Instructions for the task. Set down the data below from its first line to the line holding "link('corner_legend', bm, MARK, cf)", inclusive; omit all pictures.

+===+

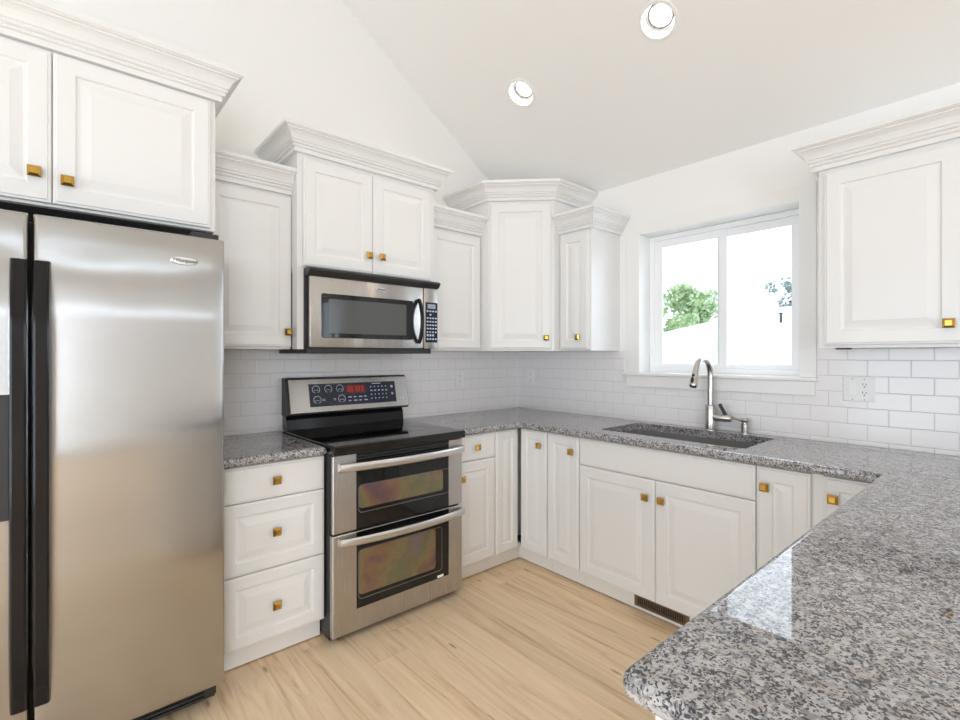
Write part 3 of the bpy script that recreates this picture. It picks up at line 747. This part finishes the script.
for uu, hh in ((-1.742, .136), (-1.668, .136), (-1.597, .136), (-1.738, .075), (-1.590, .075)):
    bm = bmesh.new(); n = 22; r0, r1 = .0200, .0232
    ro = [(math.cos(math.radians(-50 + 280 * i / n)), math.sin(math.radians(-50 + 280 * i / n))) for i in range(n + 1)]
    for (c0, s0), (c1, s1) in zip(ro, ro[1:]):
        q = [(uu + r0 * c0, hh + r0 * s0), (uu + r1 * c0, hh + r1 * s0), (uu + r1 * c1, hh + r1 * s1), (uu + r0 * c1, hh + r0 * s1)]
        bm.faces.new([bm.verts.new(tilt(a, .0055, b_)) for a, b_ in q])
    for dx_ in (-.009, 0, .009): box(bm, TF, uu + dx_ - .0025, uu + dx_ + .0025, .0053, .0056, hh - .006, hh - .002)
    box(bm, TF, uu - .012, uu - .006, .0053, .0056, hh - .019, hh - .016); box(bm, TF, uu + .006, uu + .012, .0053, .0056, hh - .019, hh - .016)
    link('dial_mark', bm, MARK, pn)
bm = bmesh.new()
for uu in (-1.700, -1.635):
    bm = bmesh.new()
    for hh in (.078, .070): box(bm, TF, uu - .006, uu + .008, .0053, .0056, hh - .002, hh + .0015)
    link('element_mark', bm, MARK, pn)
bm = bmesh.new()
for r_, hh in enumerate((.079, .057)):
    for k in range(4): box(bm, TF, -1.548 + k * .034, -1.548 + k * .034 + (.016 if (k + r_) % 2 else .022), .0053, .0056, hh, hh + .006)
link('status_print', bm, MARK, pn); bm = bmesh.new()
for r_ in range(4):
    for k in range(5): box(bm, TF, -1.398 + k * .026, -1.398 + k * .026 + (.007 if r_ != 1 else .012), .0053, .0056, .135 - r_ * .024, .135 - r_ * .024 + .007)
link('keypad_print', bm, MARK, pn); bm = bmesh.new()
for hh in (.128, .083): link('icon_print', bx(TF, -1.254, -1.240, .0053, .0056, hh, hh + .014), MARK, pn)
box(bm, TF, -1.385, -1.325, .0053, .0056, .156, .160)
link('header_print', bm, MARK, pn)
bm = bmesh.new()
for uu in (-1.196, -1.176): box(bm, TF, uu, uu + .012, .0041, .0046, .048, .064)
link('corner_legend', bm, MARK, cf)

BORDER = mat('grey_glass_print', (0.10, 0.10, 0.10), 0.15)
def oven(z0, z1, g0, g1, w0, w1, hz, wu1, low):
    bm = bmesh.new()
    if low: prism(bm, rect(R0 + .003, z0, R1 - .002, z1), [rect(-1.794, g0, -1.248, z1 - .002)], lambda a, b_, h: FL(a, h, b_), [(0, .657), (0, .687), (.003, .690)], [(0, .657), (0, .690)])
    else: box(bm, FL, R0 + .004, R1 - .003, .657, .672, z0 + .001, z1 - .001)
    d = link('oven_door', bm, STEEL if low else BLACKM, t)
    if not low:
        for a, b_ in ((R0 + .003, -1.794), (-1.248, R1 - .002)): link('side_panel', bx(FL, a, b_, .6725, .690, z0, z1, bev=.003), STEEL, d)
    bm = bmesh.new(); box(bm, FL, -1.7935, -1.2485, .657 if low else .6725, .6875, g0 + .0005, g1 - .0025)
    link('black_glass', bm, BGLASS, d)
    if not low:
        bm = bmesh.new()
        for k in range(3): box(bm, FL, -1.7935, -1.2485, .6876, .6895, g1 - .012 - k * .014, g1 - .005 - k * .014)
        link('vent_slats', bm, BLACKM, d)
    gl = d
    bm = bmesh.new(); prism(bm, rrect(-1.780, w0, wu1, w1, .018), [], lambda a, b_, h: FL(a, h, b_), [(0, .6876), (0, .6880)])
    link('window', bm, OVEN, gl)
    bm = bmesh.new(); prism(bm, rrect(-1.784, w0 - .022, wu1 + .045, w1 + .004, .02), [rrect(-1.7795, w0 - .0175, wu1 + .0405, w1 - .0005, .016)], lambda a, b_, h: FL(a, h, b_), [(0, .6876), (0, .6879)])
    link('window_border', bm, BORDER, gl)
    if low: link('sticker', bx(FL, -1.323, -1.283, .6881, .6884, .139, .152), WHITEPL, gl)
    bm = bmesh.new(); n = 24; pts = []
    for i in range(n + 1):
        q = i / n; u = -1.877 + .725 * q
        pts.append(FL(u, .700 + .042 * (1 - (2 * q - 1) ** 2) ** .8, hz))
    tube(bm, pts, 0, 14, flat=[(.0195, .010)] * (n + 1), up=(0, 0, 1)); link('handle', bm, STEELH, d, smooth=50)
    for u in (-1.866, -1.163): link('handle_mount', bx(FL, u - .009, u + .009, .6901, .704, hz - .012, hz + .012), STEELH, d)
oven(.512, .872, .512, .866, .607, .716, .815, -1.285, False)
oven(.034, .502, .137, .502, .196, .408, .468, -1.335, True)

t.location.y += .008

# ------------------------------------------------------------------ outlets and switch
def plate(lbl, F, u, z, w_, parts, cat='outlet'):
    t = thing('outlet', tuple(F(u, .0095, z)), lbl, cat)
    bm = bmesh.new(); prism(bm, rrect(u - w_ / 2, z - .0575, u + w_ / 2, z + .0575, .004), [], lambda a, b_, h: F(a, h, b_), [(0, .0093), (0, .013), (.003, .015)])
    link('plate', bm, WHITEPL, t)
    for kind, du in parts:
        uc = u + du
        if kind == 'switch':
            bm = bmesh.new(); box(bm, F, uc - .0165, uc + .0165, .0151, .0168, z - .033, z + .033, bev=.0006); s_ = link('switch_frame', bm, WHITEPL, t)
            bm = bmesh.new(); rings(bm, [[F(a, .0169, z - .030), F(a, .0169, z + .030), F(a, .0180, z + .030), F(a, .0215, z - .030)] for a in (uc - .0145, uc + .0145)]); link('rocker', bm, TRIM, s_)
        else:
            for dz_ in (.0195, -.0195):
                bm = bmesh.new(); prism(bm, rrect(uc - .0165, z + dz_ - .0145, uc + .0165, z + dz_ + .0145, .008), [], lambda a, b_, h: F(a, h, b_), [(0, .0151), (0, .0172)]); r_ = link('receptacle', bm, TRIM, t)
                bm = bmesh.new()
                for a, h_ in ((-.0065, .005), (.0065, .004)): box(bm, F, uc + a - .0013, uc + a + .0013, .0173, .0176, z + dz_ + .001, z + dz_ + .001 + h_ * 1.8)
                box(bm, F, uc - .0027, uc + .0027, .0173, .0176, z + dz_ - .0095, z + dz_ - .0045); link('slots', bm, DARKSLOT, r_)
        for dz_ in (.048, -.048): link('screw', bx(F, uc - .0018, uc + .0018, .0151, .0156, z + dz_ - .0018, z + dz_ + .0018), MARKD, t)
    return t
plate('white double plate with switch and outlet under the right wall cabinet', FB, 2.2555, 1.1755, .122, [('switch', -.024), ('outlet', .022)])
plate('small white outlet on the tile near the corner below the slim cabinet', FB, .154, 1.166, .072, [('outlet', 0)])
plate('small white outlet on the tile right of the stove', FL, -.624, 1.163, .072, [('outlet', 0)])

# ------------------------------------------------------------------ recessed ceiling lights
RIM = mat('lamp_rim_grey', (0.03, 0.03, 0.03), 0.6)
def can(x, s, lbl, power):
    base = FC(x, s, 0)
    t = thing('recessed_light', tuple(base), lbl, 'ceiling light', 'recessed ceiling lights')
    G = lambda a, b_, h: FC(x + a, s + b_, h)
    bm = bmesh.new(); prism(bm, circ(0, 0, .096, 40), [circ(0, 0, .078, 40)], G, [(.004, -.0045), (0, -.0015), (0, -.0003)], [(0, -.0045), (0, -.0003)]); link('trim_ring', bm, TRIM, t, smooth=30)
    bm = bmesh.new(); prism(bm, circ(0, 0, .081, 40), [circ(0, 0, .0775, 40)], G, [(0, .0003), (.006, .062)], [(0, .0003), (-.006, .062)]); link('baffle', bm, TRIM, t, smooth=40)
    bm = bmesh.new(); prism(bm, circ(0, 0, .0545, 40), [], G, [(0, .050), (.004, .060)]); link('lens', bm, LENS, t)
    bm = bmesh.new(); prism(bm, circ(0, 0, .0615, 40), [circ(0, 0, .0547, 40)], G, [(0, .043), (0, .060)]); link('lens_rim', bm, RIM, t)
    l = bpy.data.lights.new('lamp', 'AREA'); l.shape = 'DISK'; l.size = .10; l.energy = power; l.color = (1, .86, .68)
    o = bpy.data.objects.new('lamp', l); COL.objects.link(o); o.parent = t; o.location = FC(x, s, .047) - base
    o.rotation_euler = (math.atan(K) * -1, 0, 0) 
    return t
for (x, s), lb in zip(CANS, ('lit recessed light in the sloped ceiling, nearest in view', 'lit recessed light in the sloped ceiling above the corner cabinet')):
    can(x, s, lb, CAN_POWER)

# ------------------------------------------------------------------ outdoors
bm = bmesh.new(); box(bm, FW, -60, 60, .4, 90, -.7, -.5); o = link('yard', bm, GROUND, None, (0, 0, -.5)); o['kind'] = 'structure'
for nm, a in (('yard', (-60, 60, -60, YB - .4)), ('yard', (XR + .4, 60, YB - .3, .39))):
    bm = bmesh.new(); box(bm, FW, a[0], a[1], a[2], a[3], -.7, -.5); o = link(nm, bm, GROUND, None, (0, 0, -.5)); o['kind'] = 'structure'
def tree(loc, h, r, m, lbl, n, leaf):
    t = thing('tree', loc, lbl, 'tree')
    x, y, z = loc
    bm = bmesh.new(); tube(bm, [(x, y, z), (x + .1, y, z + h * .3), (x - .05, y + .1, z + h * .62)], [.16, .12, .06], 10); link('trunk', bm, BARK, t, smooth=60)
    bm = bmesh.new()
    cl = [(Vector((random.gauss(0, .42), random.gauss(0, .42), random.uniform(-.75, .85))), random.uniform(.25, .5)) for _ in range(26)]
    for k in range(n):
        c_, cr = random.choice(cl)
        d_ = Vector((random.gauss(0, 1), random.gauss(0, 1), random.gauss(0, 1))).normalized() * cr * random.uniform(.5, 1)
        p = Vector((x, y, z + h * .66)) + (c_ + d_) * r
        a = Vector((random.gauss(0, 1), random.gauss(0, 1), random.gauss(0, 1))).normalized(); b_ = a.orthogonal().normalized()
        s_ = leaf * random.uniform(.6, 1.3)
        v = [bm.verts.new(p + q) for q in (a * s_, b_ * s_ * .5, -a * s_, -b_ * s_ * .5)]
        bm.faces.new(v)
    o = link('foliage', bm, m, t); o['kind'] = 'stuff'
    return t
tree((-5.40, 14.2, -.5), 5.0, 1.05, LEAF, 'bright green tree beyond the left window pane', 2600, .11)
tree((-3.75, 20.0, -.5), 6.4, .72, LEAF2, 'small distant tree at the right edge of the window', 500, .12)
t = thing('neighbor_house', (0, 10, -.5), 'pale house with hipped roof outside the window', 'house')
link('walls', bx(FW, -3.9, 4.2, 8.7, 11.9, -.4995, 1.62), SIDING, t)
bm = bmesh.new()
A = [Vector(p) for p in ((-4.3, 8.3, 1.62), (4.6, 8.3, 1.62), (4.6, 12.3, 1.62), (-4.3, 12.3, 1.62))]
lo = [bm.verts.new(p) for p in A]; hi = [bm.verts.new(p + Vector((0, 0, .09))) for p in A]
r0 = bm.verts.new((-1.5, 10.3, 2.52)); r1 = bm.verts.new((1.9, 10.3, 2.52))
bm.faces.new(lo[::-1])
for i in range(4): bm.faces.new((lo[i], lo[(i + 1) % 4], hi[(i + 1) % 4], hi[i]))
for q in ((hi[0], hi[1], r1, r0), (hi[1], hi[2], r1), (hi[2], hi[3], r0, r1), (hi[3], hi[0], r0)): bm.faces.new(q)
rf = link('roof', bm, ROOFM, t)
bm = bmesh.new(); lathe(bm, [(.025, 2.06), (.025, 2.25), (.045, 2.255), (.045, 2.275)], (-.85, 9.0, 0), seg=14); link('vent_pipe', bm, CASE, rf, smooth=40)
for o in bpy.data.objects:
    if '_b' in o: del o['_b']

+===+

Result of this exercise.
Write part 3 of the bpy script that recreates this picture. It picks up at line 747. This part finishes the script.
for uu, hh in ((-1.742, .136), (-1.668, .136), (-1.597, .136), (-1.738, .075), (-1.590, .075)):
    bm = bmesh.new(); n = 22; r0, r1 = .0200, .0232
    ro = [(math.cos(math.radians(-50 + 280 * i / n)), math.sin(math.radians(-50 + 280 * i / n))) for i in range(n + 1)]
    for (c0, s0), (c1, s1) in zip(ro, ro[1:]):
        q = [(uu + r0 * c0, hh + r0 * s0), (uu + r1 * c0, hh + r1 * s0), (uu + r1 * c1, hh + r1 * s1), (uu + r0 * c1, hh + r0 * s1)]
        bm.faces.new([bm.verts.new(tilt(a, .0055, b_)) for a, b_ in q])
    for dx_ in (-.009, 0, .009): box(bm, TF, uu + dx_ - .0025, uu + dx_ + .0025, .0053, .0056, hh - .006, hh - .002)
    box(bm, TF, uu - .012, uu - .006, .0053, .0056, hh - .019, hh - .016); box(bm, TF, uu + .006, uu + .012, .0053, .0056, hh - .019, hh - .016)
    link('dial_mark', bm, MARK, pn)
bm = bmesh.new()
for uu in (-1.700, -1.635):
    bm = bmesh.new()
    for hh in (.078, .070): box(bm, TF, uu - .006, uu + .008, .0053, .0056, hh - .002, hh + .0015)
    link('element_mark', bm, MARK, pn)
bm = bmesh.new()
for r_, hh in enumerate((.079, .057)):
    for k in range(4): box(bm, TF, -1.548 + k * .034, -1.548 + k * .034 + (.016 if (k + r_) % 2 else .022), .0053, .0056, hh, hh + .006)
link('status_print', bm, MARK, pn); bm = bmesh.new()
for r_ in range(4):
    for k in range(5): box(bm, TF, -1.398 + k * .026, -1.398 + k * .026 + (.007 if r_ != 1 else .012), .0053, .0056, .135 - r_ * .024, .135 - r_ * .024 + .007)
link('keypad_print', bm, MARK, pn); bm = bmesh.new()
for hh in (.128, .083): link('icon_print', bx(TF, -1.254, -1.240, .0053, .0056, hh, hh + .014), MARK, pn)
box(bm, TF, -1.385, -1.325, .0053, .0056, .156, .160)
link('header_print', bm, MARK, pn)
bm = bmesh.new()
for uu in (-1.196, -1.176): box(bm, TF, uu, uu + .012, .0041, .0046, .048, .064)
link('corner_legend', bm, MARK, cf)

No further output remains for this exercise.